Huerta has since shifted her focus to women's rights, running a campaign encouraging Latinas to run for political office. As a result the number of women holding office at local, state, and federal levels rose significantly. She's been arrested 22 times for her part in civil disobedience protests and strikes and continues to battle for progressive causes including People for the American Way, the Consumer Federation of California, and the Feminist Majority Foundation.
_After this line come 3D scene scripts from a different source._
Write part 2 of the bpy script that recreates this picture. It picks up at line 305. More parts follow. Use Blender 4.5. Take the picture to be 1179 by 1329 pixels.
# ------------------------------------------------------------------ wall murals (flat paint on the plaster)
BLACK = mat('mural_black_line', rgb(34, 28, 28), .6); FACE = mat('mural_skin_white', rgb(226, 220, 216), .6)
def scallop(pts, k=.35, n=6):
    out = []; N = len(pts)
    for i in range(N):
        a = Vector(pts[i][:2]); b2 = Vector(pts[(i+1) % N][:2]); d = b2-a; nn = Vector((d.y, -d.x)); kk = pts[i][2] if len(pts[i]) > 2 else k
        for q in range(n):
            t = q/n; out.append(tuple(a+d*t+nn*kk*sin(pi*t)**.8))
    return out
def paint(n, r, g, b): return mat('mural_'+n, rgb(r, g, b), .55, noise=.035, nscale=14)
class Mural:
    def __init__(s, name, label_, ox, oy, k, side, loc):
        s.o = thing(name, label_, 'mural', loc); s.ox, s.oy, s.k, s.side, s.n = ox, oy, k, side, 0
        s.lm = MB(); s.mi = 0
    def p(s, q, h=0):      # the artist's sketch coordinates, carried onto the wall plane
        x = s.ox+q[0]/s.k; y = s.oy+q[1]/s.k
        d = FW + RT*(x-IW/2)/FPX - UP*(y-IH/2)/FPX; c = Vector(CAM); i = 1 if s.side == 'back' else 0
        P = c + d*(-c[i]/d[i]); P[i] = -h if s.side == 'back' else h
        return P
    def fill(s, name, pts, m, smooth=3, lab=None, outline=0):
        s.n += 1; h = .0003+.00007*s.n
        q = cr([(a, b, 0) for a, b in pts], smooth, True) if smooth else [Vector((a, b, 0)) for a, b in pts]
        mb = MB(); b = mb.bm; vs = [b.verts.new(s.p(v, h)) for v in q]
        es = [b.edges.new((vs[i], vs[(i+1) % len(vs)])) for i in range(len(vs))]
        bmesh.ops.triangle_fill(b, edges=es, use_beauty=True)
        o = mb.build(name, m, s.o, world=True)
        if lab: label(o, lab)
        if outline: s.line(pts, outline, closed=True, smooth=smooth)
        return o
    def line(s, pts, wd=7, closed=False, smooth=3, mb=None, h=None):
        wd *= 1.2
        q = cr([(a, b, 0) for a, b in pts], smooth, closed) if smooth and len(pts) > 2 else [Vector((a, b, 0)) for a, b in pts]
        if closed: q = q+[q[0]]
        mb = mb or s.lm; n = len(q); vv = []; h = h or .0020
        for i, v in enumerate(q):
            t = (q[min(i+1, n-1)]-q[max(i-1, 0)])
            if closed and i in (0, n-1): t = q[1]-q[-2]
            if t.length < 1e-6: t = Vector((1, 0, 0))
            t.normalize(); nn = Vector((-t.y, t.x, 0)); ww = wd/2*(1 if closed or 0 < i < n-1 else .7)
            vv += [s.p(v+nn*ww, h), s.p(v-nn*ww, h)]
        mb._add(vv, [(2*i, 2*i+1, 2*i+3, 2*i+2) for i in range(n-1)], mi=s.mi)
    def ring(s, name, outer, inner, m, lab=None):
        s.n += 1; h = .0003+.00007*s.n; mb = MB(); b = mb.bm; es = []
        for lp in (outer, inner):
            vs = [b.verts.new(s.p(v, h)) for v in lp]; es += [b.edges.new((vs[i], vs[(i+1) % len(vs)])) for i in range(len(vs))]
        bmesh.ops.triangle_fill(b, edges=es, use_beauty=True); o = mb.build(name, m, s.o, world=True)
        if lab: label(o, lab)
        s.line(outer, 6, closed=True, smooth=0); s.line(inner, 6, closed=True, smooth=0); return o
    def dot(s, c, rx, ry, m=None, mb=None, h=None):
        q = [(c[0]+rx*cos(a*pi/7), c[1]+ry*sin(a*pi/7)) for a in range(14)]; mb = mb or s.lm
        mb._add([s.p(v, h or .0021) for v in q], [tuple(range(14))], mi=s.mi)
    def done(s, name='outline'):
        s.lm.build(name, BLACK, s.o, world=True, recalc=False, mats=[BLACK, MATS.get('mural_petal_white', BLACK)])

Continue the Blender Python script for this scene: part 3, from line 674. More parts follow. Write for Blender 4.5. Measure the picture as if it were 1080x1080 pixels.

Dolores' efforts have not gone unnoticed, of course. She currently holds 15 honorary doctorates and was bestowed many high honors including:

1998 - Eleanor Roosevelt Award for Human Rights

2002 - Puffin/Nation Prize for Creative Citizenship

2007 - Community of Christ International Peace Award

2008 - Planned Parenthood's "Maggie" Award

2008 - Jane Addams Distinguished Leadership Award

2012 - The Presidential Medal of Freedom

2015 - The Order of the Aztec Eagle, Mexico's highest decoration given to a foreign national


Schools in California, Oklahoma, Texas, and Colorado are named after Dolores Huerta as is Asteroid 6849 Doloreshuerta, which was discovered in 1979, and April 10th is officially designated Dolores Huerta Day in California.


Dolores Huerta originated the slogan "si, se puede" or "yes, it is possible" in 1972. The slogan has also been roughly translated as "yes, you can," "yes, it can be done," and "yes, we can" as popularized by President Barack Obama during his campaign as Illinois senator in 2004 and again while running for president in 2008.